◆ DATA TO PROCESS ◆

──────

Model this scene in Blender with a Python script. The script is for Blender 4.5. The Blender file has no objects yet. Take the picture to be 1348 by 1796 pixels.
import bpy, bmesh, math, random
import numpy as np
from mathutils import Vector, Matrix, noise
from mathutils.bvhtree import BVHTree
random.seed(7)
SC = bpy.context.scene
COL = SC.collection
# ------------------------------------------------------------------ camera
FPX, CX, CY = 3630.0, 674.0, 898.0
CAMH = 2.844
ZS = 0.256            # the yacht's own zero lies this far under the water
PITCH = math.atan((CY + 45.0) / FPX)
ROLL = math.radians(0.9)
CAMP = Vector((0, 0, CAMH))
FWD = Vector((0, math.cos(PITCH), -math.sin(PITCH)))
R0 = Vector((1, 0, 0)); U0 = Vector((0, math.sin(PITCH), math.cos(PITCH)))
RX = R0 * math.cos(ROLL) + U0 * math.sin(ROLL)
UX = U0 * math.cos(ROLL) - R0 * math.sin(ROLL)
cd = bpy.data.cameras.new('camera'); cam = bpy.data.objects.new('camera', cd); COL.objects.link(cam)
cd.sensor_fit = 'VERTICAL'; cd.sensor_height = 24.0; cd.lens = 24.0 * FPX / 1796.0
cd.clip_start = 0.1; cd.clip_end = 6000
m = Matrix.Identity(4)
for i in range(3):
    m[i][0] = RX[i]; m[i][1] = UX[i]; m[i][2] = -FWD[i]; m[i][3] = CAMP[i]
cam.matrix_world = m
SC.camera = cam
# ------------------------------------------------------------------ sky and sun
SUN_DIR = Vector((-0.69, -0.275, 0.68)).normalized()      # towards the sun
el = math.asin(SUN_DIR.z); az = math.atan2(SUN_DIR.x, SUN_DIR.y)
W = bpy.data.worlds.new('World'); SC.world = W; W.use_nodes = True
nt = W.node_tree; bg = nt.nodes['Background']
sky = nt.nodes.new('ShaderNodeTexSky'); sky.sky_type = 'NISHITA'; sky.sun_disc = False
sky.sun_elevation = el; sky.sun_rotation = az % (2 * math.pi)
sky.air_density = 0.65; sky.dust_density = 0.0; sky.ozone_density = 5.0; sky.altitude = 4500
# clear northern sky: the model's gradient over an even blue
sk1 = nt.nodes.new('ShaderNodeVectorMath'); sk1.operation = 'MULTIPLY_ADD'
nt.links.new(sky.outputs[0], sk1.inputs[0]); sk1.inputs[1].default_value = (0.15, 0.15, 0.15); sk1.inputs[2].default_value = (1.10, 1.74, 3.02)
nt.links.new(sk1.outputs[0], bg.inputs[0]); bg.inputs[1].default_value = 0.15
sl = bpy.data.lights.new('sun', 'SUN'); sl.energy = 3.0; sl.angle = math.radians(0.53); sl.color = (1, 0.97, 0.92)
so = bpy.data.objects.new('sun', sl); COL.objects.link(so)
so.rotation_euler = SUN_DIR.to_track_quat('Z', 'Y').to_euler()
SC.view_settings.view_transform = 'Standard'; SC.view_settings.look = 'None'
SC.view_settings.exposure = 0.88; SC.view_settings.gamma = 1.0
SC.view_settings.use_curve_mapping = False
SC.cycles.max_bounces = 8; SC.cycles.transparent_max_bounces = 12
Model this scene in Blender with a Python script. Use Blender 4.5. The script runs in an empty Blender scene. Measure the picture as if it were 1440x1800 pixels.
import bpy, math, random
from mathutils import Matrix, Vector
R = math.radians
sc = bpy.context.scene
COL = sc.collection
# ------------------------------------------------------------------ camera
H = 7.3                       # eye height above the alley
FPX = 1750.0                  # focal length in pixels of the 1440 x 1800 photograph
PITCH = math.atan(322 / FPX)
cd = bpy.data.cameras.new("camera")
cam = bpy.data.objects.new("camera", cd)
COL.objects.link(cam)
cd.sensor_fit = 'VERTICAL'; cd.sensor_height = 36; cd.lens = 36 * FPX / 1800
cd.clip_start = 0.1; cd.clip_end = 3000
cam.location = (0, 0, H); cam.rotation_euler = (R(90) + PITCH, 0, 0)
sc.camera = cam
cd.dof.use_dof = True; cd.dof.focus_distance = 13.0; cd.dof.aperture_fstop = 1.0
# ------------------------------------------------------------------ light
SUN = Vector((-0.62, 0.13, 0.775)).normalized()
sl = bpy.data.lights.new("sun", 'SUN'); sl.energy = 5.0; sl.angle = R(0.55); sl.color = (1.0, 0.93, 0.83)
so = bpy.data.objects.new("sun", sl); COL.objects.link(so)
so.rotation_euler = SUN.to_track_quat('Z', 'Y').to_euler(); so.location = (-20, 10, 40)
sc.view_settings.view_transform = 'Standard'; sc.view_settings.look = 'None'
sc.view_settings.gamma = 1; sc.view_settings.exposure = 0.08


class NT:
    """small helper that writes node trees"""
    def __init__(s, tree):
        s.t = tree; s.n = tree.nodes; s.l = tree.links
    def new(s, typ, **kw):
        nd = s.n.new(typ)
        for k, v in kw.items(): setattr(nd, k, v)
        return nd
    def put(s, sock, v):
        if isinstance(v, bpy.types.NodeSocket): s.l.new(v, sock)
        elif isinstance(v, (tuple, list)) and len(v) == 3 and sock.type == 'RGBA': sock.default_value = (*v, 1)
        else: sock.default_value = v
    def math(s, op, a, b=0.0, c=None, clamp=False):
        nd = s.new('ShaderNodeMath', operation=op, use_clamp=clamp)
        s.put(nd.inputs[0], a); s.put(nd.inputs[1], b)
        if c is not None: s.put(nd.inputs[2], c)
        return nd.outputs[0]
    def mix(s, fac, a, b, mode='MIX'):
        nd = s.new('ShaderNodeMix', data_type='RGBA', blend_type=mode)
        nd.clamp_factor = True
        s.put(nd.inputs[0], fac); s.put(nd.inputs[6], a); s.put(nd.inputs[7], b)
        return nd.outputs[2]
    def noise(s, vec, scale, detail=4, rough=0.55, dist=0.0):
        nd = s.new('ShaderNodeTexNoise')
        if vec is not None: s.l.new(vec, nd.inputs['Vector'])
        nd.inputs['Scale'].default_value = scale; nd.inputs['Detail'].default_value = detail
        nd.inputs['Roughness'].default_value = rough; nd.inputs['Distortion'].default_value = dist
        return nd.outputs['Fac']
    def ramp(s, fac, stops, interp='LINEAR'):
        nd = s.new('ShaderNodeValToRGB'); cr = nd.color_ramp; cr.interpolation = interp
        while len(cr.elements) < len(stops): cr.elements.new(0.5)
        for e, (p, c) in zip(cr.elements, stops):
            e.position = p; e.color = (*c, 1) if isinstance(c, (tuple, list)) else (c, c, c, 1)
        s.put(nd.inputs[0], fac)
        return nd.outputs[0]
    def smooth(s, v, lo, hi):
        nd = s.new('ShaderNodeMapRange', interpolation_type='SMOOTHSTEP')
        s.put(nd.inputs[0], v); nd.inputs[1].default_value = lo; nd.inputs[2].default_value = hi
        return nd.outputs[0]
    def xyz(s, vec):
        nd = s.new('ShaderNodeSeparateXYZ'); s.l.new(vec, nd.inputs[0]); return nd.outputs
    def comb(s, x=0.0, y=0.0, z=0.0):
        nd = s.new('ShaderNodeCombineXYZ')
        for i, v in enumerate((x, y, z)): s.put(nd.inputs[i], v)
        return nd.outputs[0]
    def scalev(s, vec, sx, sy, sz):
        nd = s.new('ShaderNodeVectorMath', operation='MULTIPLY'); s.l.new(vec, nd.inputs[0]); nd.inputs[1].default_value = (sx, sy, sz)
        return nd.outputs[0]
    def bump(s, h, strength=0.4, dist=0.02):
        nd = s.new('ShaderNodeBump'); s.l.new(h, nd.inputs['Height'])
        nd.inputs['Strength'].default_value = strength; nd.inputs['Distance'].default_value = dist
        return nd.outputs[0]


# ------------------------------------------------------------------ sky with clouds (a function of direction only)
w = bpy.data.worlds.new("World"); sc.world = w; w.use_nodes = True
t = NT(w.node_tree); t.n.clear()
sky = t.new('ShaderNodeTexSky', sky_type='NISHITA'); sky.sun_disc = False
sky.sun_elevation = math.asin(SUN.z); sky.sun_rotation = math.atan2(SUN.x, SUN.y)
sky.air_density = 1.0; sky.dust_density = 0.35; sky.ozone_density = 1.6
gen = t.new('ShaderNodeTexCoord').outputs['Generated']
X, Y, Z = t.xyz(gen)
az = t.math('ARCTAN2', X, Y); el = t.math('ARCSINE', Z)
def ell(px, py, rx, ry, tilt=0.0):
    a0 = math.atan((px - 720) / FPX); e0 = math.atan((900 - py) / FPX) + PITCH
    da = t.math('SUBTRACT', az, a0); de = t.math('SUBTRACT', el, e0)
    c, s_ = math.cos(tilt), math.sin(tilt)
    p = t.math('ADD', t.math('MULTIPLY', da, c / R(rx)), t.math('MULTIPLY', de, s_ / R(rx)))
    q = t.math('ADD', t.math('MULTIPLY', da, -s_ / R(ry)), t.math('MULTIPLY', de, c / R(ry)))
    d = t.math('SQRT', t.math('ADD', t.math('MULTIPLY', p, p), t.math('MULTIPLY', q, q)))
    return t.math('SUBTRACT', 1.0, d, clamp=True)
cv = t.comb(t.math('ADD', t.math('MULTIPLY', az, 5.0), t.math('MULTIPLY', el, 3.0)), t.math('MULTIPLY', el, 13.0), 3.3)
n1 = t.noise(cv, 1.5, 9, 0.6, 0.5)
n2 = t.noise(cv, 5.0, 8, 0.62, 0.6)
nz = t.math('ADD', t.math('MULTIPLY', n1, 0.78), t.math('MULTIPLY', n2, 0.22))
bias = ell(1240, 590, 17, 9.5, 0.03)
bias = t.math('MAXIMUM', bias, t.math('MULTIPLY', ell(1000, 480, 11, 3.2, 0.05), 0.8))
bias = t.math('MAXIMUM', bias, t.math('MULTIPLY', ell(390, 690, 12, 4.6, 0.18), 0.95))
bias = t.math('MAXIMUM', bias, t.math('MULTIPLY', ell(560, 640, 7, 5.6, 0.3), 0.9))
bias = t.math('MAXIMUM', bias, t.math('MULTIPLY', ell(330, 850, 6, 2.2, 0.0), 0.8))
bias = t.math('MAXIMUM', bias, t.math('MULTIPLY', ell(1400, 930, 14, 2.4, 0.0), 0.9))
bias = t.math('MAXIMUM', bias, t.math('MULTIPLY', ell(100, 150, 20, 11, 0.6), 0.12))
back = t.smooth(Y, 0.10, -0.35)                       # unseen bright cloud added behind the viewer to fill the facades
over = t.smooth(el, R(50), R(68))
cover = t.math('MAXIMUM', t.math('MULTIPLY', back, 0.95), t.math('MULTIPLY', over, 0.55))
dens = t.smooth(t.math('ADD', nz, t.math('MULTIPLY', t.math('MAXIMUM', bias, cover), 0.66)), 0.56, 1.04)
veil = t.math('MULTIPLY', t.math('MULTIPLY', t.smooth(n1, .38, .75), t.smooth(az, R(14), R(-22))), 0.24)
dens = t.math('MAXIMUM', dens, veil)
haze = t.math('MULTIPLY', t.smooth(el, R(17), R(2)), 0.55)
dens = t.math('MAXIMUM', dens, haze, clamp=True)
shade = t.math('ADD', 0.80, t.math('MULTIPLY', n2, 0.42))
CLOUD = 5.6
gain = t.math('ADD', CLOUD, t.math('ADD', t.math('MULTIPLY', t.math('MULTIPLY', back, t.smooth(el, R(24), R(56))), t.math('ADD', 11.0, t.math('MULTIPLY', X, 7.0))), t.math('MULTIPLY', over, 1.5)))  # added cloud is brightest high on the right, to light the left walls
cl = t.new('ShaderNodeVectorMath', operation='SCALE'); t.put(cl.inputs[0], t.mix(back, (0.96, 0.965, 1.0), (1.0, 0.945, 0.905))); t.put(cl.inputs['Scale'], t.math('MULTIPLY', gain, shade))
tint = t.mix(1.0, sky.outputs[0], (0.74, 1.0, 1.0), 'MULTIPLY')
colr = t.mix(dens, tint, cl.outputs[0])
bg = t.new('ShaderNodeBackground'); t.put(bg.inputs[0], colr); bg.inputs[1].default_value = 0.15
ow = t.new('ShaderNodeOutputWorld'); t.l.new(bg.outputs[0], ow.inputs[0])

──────

◆ WHAT YOU WILL DO ◆
Retype, in the same exact form, the lines of the material above from the line holding "Model this scene in Blender with a Python script. Use" through the line holding "sc.view_settings.gamma = 1;".

◆ FULL RESPONSE ◆
Model this scene in Blender with a Python script. Use Blender 4.5. The script runs in an empty Blender scene. Measure the picture as if it were 1440x1800 pixels.
import bpy, math, random
from mathutils import Matrix, Vector
R = math.radians
sc = bpy.context.scene
COL = sc.collection
# ------------------------------------------------------------------ camera
H = 7.3                       # eye height above the alley
FPX = 1750.0                  # focal length in pixels of the 1440 x 1800 photograph
PITCH = math.atan(322 / FPX)
cd = bpy.data.cameras.new("camera")
cam = bpy.data.objects.new("camera", cd)
COL.objects.link(cam)
cd.sensor_fit = 'VERTICAL'; cd.sensor_height = 36; cd.lens = 36 * FPX / 1800
cd.clip_start = 0.1; cd.clip_end = 3000
cam.location = (0, 0, H); cam.rotation_euler = (R(90) + PITCH, 0, 0)
sc.camera = cam
cd.dof.use_dof = True; cd.dof.focus_distance = 13.0; cd.dof.aperture_fstop = 1.0
# ------------------------------------------------------------------ light
SUN = Vector((-0.62, 0.13, 0.775)).normalized()
sl = bpy.data.lights.new("sun", 'SUN'); sl.energy = 5.0; sl.angle = R(0.55); sl.color = (1.0, 0.93, 0.83)
so = bpy.data.objects.new("sun", sl); COL.objects.link(so)
so.rotation_euler = SUN.to_track_quat('Z', 'Y').to_euler(); so.location = (-20, 10, 40)
sc.view_settings.view_transform = 'Standard'; sc.view_settings.look = 'None'
sc.view_settings.gamma = 1; sc.view_settings.exposure = 0.08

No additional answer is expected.